▸ STATED GOAL: Exactly the lines from the start of the data through the line containing "return Vector(((px-CX)/F*Y, Y, CAMH+(HY-py)/F*Y))" should be output, with both ends kept and nothing added.

▸ DATA:
>> Begin

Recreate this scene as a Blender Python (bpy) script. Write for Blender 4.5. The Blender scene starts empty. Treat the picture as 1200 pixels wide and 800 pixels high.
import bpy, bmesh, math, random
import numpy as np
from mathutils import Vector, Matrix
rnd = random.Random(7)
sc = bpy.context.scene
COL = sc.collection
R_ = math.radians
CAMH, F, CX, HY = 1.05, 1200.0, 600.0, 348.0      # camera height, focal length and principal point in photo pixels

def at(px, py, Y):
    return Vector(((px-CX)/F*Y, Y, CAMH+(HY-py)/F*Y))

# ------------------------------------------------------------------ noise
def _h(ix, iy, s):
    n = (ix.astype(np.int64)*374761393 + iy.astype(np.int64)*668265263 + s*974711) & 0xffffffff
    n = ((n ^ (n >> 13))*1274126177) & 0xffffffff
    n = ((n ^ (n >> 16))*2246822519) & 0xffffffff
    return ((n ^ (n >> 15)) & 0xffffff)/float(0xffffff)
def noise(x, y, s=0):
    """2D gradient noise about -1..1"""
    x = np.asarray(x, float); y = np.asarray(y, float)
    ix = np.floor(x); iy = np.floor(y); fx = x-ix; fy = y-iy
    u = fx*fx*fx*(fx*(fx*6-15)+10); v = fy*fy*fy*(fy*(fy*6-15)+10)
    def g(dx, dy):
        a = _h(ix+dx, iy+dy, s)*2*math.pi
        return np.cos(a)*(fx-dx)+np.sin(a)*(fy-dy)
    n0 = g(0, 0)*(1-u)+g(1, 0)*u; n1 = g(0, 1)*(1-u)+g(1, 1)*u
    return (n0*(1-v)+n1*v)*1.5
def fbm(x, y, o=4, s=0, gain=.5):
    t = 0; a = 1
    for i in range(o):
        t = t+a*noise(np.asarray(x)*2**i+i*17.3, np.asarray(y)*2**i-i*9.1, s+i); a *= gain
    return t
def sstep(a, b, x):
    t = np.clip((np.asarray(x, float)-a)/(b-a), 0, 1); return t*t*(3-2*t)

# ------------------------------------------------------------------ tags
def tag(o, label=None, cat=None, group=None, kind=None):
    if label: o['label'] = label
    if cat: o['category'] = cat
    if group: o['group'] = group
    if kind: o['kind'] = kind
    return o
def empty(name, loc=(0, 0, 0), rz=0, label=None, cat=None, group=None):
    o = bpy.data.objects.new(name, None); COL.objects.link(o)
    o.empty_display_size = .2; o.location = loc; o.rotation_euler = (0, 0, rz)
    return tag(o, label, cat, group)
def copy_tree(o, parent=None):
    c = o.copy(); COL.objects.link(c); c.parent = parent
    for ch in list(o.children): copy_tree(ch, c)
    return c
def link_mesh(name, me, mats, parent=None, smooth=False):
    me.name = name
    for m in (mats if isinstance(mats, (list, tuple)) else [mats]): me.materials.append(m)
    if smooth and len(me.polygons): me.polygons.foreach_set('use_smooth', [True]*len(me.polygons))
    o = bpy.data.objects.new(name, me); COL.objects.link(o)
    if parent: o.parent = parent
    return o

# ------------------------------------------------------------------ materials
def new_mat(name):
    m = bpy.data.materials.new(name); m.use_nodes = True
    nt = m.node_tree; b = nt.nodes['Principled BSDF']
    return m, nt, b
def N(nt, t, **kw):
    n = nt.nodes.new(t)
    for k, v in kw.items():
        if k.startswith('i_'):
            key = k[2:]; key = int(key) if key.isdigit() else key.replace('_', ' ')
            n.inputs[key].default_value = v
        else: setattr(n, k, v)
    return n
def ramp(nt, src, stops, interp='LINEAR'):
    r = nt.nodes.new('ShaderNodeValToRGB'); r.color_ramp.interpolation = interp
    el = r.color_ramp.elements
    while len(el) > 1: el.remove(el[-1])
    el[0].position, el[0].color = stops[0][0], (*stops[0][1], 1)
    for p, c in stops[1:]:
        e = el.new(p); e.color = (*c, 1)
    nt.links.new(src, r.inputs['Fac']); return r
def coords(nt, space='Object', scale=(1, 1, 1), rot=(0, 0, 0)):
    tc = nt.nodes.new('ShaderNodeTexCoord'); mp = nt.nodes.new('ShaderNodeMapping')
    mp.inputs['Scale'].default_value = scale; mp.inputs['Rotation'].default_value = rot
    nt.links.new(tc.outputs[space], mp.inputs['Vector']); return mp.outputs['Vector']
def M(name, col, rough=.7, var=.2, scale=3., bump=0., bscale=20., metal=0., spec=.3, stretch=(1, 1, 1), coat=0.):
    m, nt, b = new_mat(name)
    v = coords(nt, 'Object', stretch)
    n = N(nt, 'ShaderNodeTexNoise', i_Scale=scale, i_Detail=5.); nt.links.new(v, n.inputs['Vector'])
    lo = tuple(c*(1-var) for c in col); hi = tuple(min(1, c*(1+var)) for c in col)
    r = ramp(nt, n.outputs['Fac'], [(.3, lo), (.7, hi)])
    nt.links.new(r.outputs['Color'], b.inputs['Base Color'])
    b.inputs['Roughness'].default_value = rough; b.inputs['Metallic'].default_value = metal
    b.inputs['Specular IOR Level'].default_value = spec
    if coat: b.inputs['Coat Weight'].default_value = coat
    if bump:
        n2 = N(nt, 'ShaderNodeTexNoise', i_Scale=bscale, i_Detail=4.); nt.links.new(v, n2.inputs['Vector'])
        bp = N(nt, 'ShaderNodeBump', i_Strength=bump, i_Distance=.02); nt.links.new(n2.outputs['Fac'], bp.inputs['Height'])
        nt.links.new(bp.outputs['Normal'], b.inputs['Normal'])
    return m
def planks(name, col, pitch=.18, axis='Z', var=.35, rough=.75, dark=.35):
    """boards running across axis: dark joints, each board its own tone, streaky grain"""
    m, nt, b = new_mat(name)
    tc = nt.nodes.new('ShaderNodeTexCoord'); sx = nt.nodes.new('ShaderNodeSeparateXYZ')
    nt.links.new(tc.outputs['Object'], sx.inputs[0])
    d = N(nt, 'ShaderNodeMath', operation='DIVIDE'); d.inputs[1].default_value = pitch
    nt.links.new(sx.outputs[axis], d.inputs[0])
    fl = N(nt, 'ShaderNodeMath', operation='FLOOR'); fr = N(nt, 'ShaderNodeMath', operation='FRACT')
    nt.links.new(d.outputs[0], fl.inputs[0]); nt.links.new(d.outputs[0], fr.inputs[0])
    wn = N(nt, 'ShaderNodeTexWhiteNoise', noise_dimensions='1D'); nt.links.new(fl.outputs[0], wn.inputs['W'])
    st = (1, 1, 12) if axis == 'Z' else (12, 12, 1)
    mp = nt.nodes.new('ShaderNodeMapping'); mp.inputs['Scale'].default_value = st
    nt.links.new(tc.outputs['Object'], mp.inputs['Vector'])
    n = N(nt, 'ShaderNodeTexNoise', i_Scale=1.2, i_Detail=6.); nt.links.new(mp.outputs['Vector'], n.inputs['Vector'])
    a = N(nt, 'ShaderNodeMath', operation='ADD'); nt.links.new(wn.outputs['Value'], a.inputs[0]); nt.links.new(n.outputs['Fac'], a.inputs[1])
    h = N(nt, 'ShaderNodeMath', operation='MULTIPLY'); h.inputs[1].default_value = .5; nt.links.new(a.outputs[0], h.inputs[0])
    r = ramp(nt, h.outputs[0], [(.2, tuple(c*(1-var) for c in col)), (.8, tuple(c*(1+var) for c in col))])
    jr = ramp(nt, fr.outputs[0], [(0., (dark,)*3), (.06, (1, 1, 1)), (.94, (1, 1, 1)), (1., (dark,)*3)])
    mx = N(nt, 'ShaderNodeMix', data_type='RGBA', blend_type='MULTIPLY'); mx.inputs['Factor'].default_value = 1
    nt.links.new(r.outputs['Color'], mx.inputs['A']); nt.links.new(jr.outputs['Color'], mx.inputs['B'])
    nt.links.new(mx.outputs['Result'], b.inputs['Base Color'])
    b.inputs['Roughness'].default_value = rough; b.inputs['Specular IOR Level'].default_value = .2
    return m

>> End

▸ EXERCISE RESULT:
Recreate this scene as a Blender Python (bpy) script. Write for Blender 4.5. The Blender scene starts empty. Treat the picture as 1200 pixels wide and 800 pixels high.
import bpy, bmesh, math, random
import numpy as np
from mathutils import Vector, Matrix
rnd = random.Random(7)
sc = bpy.context.scene
COL = sc.collection
R_ = math.radians
CAMH, F, CX, HY = 1.05, 1200.0, 600.0, 348.0      # camera height, focal length and principal point in photo pixels

def at(px, py, Y):
    return Vector(((px-CX)/F*Y, Y, CAMH+(HY-py)/F*Y))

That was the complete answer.